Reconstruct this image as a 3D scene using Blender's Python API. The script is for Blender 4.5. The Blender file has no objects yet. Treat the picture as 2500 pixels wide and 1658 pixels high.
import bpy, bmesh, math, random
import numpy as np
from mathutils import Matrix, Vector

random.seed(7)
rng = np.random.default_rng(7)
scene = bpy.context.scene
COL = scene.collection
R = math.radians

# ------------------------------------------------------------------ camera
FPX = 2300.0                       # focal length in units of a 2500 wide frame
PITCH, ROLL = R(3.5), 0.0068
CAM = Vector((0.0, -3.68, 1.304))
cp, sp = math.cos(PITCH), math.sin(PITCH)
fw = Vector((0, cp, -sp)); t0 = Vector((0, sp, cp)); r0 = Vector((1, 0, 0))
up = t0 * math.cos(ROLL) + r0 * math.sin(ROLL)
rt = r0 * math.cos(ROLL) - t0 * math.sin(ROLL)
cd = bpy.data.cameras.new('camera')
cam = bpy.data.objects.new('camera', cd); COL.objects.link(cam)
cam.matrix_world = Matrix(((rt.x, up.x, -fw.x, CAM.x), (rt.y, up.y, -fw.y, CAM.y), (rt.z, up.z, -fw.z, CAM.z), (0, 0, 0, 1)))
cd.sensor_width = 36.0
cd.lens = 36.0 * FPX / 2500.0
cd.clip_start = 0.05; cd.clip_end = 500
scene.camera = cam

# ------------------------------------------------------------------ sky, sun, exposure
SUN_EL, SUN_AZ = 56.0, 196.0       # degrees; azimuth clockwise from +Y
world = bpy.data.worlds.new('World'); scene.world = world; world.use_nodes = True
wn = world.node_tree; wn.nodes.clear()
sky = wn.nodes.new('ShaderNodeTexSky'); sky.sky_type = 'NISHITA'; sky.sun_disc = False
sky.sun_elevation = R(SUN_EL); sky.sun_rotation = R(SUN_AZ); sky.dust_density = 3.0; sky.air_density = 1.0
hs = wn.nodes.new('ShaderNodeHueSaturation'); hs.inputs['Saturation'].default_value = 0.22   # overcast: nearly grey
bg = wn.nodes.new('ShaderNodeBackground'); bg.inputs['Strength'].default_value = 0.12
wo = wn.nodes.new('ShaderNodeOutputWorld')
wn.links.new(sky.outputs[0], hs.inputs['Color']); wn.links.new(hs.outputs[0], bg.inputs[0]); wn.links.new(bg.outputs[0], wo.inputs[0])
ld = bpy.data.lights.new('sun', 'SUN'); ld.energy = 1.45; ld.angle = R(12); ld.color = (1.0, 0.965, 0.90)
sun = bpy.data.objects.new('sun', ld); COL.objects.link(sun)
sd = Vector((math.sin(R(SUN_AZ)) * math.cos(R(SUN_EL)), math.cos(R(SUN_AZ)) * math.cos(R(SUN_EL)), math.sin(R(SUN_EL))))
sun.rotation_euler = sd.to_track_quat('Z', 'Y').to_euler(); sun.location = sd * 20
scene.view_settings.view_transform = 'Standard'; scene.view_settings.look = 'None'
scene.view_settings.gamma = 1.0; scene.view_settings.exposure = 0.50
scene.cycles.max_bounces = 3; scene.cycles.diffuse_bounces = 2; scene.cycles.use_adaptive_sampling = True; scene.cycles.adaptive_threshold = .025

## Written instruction
Type out all of the material again, word for word.

## Solution for this task
Reconstruct this image as a 3D scene using Blender's Python API. The script is for Blender 4.5. The Blender file has no objects yet. Treat the picture as 2500 pixels wide and 1658 pixels high.
import bpy, bmesh, math, random
import numpy as np
from mathutils import Matrix, Vector

random.seed(7)
rng = np.random.default_rng(7)
scene = bpy.context.scene
COL = scene.collection
R = math.radians

# ------------------------------------------------------------------ camera
FPX = 2300.0                       # focal length in units of a 2500 wide frame
PITCH, ROLL = R(3.5), 0.0068
CAM = Vector((0.0, -3.68, 1.304))
cp, sp = math.cos(PITCH), math.sin(PITCH)
fw = Vector((0, cp, -sp)); t0 = Vector((0, sp, cp)); r0 = Vector((1, 0, 0))
up = t0 * math.cos(ROLL) + r0 * math.sin(ROLL)
rt = r0 * math.cos(ROLL) - t0 * math.sin(ROLL)
cd = bpy.data.cameras.new('camera')
cam = bpy.data.objects.new('camera', cd); COL.objects.link(cam)
cam.matrix_world = Matrix(((rt.x, up.x, -fw.x, CAM.x), (rt.y, up.y, -fw.y, CAM.y), (rt.z, up.z, -fw.z, CAM.z), (0, 0, 0, 1)))
cd.sensor_width = 36.0
cd.lens = 36.0 * FPX / 2500.0
cd.clip_start = 0.05; cd.clip_end = 500
scene.camera = cam

# ------------------------------------------------------------------ sky, sun, exposure
SUN_EL, SUN_AZ = 56.0, 196.0       # degrees; azimuth clockwise from +Y
world = bpy.data.worlds.new('World'); scene.world = world; world.use_nodes = True
wn = world.node_tree; wn.nodes.clear()
sky = wn.nodes.new('ShaderNodeTexSky'); sky.sky_type = 'NISHITA'; sky.sun_disc = False
sky.sun_elevation = R(SUN_EL); sky.sun_rotation = R(SUN_AZ); sky.dust_density = 3.0; sky.air_density = 1.0
hs = wn.nodes.new('ShaderNodeHueSaturation'); hs.inputs['Saturation'].default_value = 0.22   # overcast: nearly grey
bg = wn.nodes.new('ShaderNodeBackground'); bg.inputs['Strength'].default_value = 0.12
wo = wn.nodes.new('ShaderNodeOutputWorld')
wn.links.new(sky.outputs[0], hs.inputs['Color']); wn.links.new(hs.outputs[0], bg.inputs[0]); wn.links.new(bg.outputs[0], wo.inputs[0])
ld = bpy.data.lights.new('sun', 'SUN'); ld.energy = 1.45; ld.angle = R(12); ld.color = (1.0, 0.965, 0.90)
sun = bpy.data.objects.new('sun', ld); COL.objects.link(sun)
sd = Vector((math.sin(R(SUN_AZ)) * math.cos(R(SUN_EL)), math.cos(R(SUN_AZ)) * math.cos(R(SUN_EL)), math.sin(R(SUN_EL))))
sun.rotation_euler = sd.to_track_quat('Z', 'Y').to_euler(); sun.location = sd * 20
scene.view_settings.view_transform = 'Standard'; scene.view_settings.look = 'None'
scene.view_settings.gamma = 1.0; scene.view_settings.exposure = 0.50
scene.cycles.max_bounces = 3; scene.cycles.diffuse_bounces = 2; scene.cycles.use_adaptive_sampling = True; scene.cycles.adaptive_threshold = .025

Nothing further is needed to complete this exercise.